Uma das mais flagrantes é a ausência de ligação ferroviária ou metroviária entre o centro das cidades e seu aeroporto ― muitas vezes internacional. Quase 30 anos depois de ser inaugurado, o aeroporto internacional de São Paulo, o mais importante do País, ainda não conta com um transporte que cubra ― com segurança, regularidade e preços accessíveis ― os 30 km que o separam do centro da metrópole.

A Folha de São Paulo publicou esta semana um quadro mostrando a situação em 45 cidades, entre as quais os destinos internacionais mais procurados por viajantes brasileiros.
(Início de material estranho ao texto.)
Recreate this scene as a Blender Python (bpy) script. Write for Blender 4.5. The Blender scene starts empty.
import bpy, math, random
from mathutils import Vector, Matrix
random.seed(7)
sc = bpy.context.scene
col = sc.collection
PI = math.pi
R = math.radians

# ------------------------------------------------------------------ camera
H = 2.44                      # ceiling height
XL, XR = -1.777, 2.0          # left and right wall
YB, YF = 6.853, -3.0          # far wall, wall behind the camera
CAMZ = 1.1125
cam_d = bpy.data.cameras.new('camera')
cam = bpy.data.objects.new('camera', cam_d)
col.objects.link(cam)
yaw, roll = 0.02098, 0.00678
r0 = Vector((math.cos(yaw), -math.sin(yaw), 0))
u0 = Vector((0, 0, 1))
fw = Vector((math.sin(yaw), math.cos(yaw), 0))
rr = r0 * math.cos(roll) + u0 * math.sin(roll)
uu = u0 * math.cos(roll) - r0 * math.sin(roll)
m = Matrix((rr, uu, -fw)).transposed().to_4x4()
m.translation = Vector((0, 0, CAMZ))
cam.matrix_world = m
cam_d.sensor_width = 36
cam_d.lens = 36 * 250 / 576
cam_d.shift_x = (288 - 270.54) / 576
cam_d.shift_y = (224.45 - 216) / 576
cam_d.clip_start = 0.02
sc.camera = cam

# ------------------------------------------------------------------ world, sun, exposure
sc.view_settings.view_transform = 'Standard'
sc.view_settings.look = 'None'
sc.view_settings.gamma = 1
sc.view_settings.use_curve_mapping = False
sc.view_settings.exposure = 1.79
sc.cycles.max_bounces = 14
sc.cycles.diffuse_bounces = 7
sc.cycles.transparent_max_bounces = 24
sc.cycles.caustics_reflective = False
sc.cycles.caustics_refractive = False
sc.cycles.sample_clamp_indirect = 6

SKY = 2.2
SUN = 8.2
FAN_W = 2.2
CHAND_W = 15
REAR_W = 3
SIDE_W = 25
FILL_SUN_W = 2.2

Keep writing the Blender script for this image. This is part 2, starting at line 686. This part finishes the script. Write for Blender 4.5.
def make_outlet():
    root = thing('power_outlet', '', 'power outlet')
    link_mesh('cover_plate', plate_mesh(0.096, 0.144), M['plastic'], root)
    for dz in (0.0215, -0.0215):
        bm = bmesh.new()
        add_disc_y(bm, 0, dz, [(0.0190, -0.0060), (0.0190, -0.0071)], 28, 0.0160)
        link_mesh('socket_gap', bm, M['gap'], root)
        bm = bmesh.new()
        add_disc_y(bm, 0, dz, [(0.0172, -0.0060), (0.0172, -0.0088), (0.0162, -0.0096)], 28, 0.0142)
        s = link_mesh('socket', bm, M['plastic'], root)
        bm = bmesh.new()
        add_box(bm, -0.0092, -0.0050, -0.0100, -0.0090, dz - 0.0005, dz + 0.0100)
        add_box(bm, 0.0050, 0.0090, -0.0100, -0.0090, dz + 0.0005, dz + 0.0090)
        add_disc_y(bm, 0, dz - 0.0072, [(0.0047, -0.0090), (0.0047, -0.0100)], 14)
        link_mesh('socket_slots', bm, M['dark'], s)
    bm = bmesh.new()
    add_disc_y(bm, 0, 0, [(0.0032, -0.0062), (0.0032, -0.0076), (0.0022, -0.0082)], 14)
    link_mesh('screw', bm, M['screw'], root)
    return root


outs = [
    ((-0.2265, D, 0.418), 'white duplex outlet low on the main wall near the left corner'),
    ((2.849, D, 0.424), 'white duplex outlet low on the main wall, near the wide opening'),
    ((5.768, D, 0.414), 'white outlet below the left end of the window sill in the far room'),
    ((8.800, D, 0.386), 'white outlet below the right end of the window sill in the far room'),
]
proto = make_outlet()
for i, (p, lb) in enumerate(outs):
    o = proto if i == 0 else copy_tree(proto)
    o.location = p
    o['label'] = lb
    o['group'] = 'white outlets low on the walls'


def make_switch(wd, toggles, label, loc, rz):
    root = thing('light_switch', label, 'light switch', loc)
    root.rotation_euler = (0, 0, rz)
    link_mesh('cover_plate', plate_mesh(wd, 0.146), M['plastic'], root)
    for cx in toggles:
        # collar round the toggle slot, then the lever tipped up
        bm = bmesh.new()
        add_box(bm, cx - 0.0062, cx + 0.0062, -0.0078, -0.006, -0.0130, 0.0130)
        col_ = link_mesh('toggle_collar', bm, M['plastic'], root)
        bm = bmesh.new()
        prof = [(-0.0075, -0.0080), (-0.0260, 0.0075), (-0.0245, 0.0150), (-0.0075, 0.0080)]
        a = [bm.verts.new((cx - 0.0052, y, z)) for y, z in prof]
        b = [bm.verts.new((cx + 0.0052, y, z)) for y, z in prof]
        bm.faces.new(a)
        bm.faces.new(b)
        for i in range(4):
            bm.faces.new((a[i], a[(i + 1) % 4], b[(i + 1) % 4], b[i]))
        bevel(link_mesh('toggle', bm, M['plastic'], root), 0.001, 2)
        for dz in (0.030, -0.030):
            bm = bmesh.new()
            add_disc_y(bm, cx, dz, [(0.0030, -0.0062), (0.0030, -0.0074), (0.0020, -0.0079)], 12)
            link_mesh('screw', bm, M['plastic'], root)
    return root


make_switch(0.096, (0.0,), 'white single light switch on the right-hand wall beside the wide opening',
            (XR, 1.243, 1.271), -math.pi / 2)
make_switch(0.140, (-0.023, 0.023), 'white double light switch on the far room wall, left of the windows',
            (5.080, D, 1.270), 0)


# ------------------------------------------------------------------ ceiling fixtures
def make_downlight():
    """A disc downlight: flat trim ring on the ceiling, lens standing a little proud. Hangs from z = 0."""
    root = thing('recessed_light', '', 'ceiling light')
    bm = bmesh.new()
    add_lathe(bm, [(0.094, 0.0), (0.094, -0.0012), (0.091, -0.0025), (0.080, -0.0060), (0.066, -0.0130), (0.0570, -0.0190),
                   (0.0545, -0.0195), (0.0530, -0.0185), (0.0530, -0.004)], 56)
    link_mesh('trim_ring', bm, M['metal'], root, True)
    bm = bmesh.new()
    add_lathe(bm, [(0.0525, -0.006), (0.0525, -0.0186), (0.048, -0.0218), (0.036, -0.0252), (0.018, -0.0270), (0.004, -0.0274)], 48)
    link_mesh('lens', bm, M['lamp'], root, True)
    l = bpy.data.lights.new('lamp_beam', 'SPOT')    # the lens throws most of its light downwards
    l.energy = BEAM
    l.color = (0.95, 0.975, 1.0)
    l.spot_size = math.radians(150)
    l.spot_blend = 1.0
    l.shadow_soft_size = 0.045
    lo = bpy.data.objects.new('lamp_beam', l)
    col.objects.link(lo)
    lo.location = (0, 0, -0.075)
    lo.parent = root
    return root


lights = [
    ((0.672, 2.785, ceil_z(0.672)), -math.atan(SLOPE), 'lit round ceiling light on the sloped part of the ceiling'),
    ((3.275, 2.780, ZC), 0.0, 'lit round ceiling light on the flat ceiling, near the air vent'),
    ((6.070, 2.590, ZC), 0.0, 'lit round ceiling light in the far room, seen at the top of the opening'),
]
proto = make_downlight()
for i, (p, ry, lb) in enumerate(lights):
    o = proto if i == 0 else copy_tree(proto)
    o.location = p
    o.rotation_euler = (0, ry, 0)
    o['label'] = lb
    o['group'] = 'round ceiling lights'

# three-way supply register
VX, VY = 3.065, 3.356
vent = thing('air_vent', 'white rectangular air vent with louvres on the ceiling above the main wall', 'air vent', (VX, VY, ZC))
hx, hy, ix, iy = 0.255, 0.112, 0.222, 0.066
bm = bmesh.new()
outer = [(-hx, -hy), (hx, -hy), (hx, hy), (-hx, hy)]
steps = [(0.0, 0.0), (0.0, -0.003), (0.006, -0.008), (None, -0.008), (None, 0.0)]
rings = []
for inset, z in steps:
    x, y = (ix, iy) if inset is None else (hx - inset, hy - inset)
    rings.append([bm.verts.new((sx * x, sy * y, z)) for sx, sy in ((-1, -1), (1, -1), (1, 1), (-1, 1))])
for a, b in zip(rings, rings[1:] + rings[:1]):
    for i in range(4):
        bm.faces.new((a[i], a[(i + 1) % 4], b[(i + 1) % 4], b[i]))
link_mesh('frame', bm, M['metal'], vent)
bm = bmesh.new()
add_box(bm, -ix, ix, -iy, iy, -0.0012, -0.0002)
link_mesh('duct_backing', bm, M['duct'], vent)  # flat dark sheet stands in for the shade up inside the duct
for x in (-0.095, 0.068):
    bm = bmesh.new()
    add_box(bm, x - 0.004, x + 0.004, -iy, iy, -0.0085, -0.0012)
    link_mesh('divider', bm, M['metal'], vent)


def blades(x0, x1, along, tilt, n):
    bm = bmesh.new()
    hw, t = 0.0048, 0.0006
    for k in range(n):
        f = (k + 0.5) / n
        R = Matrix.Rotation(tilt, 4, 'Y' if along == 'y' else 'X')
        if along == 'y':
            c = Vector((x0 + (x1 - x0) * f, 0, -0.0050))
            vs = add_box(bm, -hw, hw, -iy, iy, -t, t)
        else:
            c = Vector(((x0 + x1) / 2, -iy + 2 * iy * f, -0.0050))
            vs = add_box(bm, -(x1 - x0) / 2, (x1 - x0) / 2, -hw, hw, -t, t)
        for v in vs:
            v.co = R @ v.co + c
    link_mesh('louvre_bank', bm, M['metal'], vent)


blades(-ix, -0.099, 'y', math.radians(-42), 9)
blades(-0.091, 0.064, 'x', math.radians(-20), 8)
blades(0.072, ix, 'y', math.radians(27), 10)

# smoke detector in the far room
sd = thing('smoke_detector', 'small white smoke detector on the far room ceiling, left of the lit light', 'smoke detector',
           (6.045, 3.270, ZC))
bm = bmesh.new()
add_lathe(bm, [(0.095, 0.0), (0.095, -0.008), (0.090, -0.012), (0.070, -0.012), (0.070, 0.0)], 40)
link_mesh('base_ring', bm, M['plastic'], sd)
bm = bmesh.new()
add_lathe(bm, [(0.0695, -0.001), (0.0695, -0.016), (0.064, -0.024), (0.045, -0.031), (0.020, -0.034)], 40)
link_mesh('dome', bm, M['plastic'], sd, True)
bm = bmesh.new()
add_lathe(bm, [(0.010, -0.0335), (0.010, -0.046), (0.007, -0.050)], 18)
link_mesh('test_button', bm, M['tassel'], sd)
É sintomático. Todos os grandes aeroportos fora da América do Sul contam com ligação ao centro da cidade à qual servem. Em alguns casos, há uma linha de metrô. Em outros, uma linha ferroviária. Todas cobram preços populares.

O caso de São Paulo é dramático por dois motivos. Primeiro, porque mostra o desleixo de todas as autoridades envolvidas com o projeto. Desde os militares que autorizaram a construção do aeroporto, nos anos 80, até os dirigentes atuais. Todos empurraram com a barriga. Hoje só nos resta passar vergonha diante de cada turista que chega e se vê esbulhado por táxis que cobram 100 reais para levá-lo ao centro.

SP - Avenida marginal do rio Tietê by Rodrigo Coca

SP – Avenida marginal do rio Tietê em dia de enchente
by Rodrigo Coca

O segundo motivo é o fato de o trajeto entre o aeroporto e a cidade passar obrigatoriamente pela avenida que margeia o rio Tietê. É uma região onde, por um acidente de tráfego ou por uma chuva mais forte, a circulação de veículos se interrompe. Na época das chuvas, o viajante internacional, para garantir sua chegada ao aeroporto a tempo de se apresentar ao balcão, costuma sair de casa com umas 4 horas de antecedência. Muitas vezes, para um voo de 2 ou 3 horas. Um disparate.

Mas parece que agora vai. Foi tomada a decisão de construir uma ligação férrea. Naturalmente, não estará pronta para quando a Copa chegar. Os visitantes que se danem.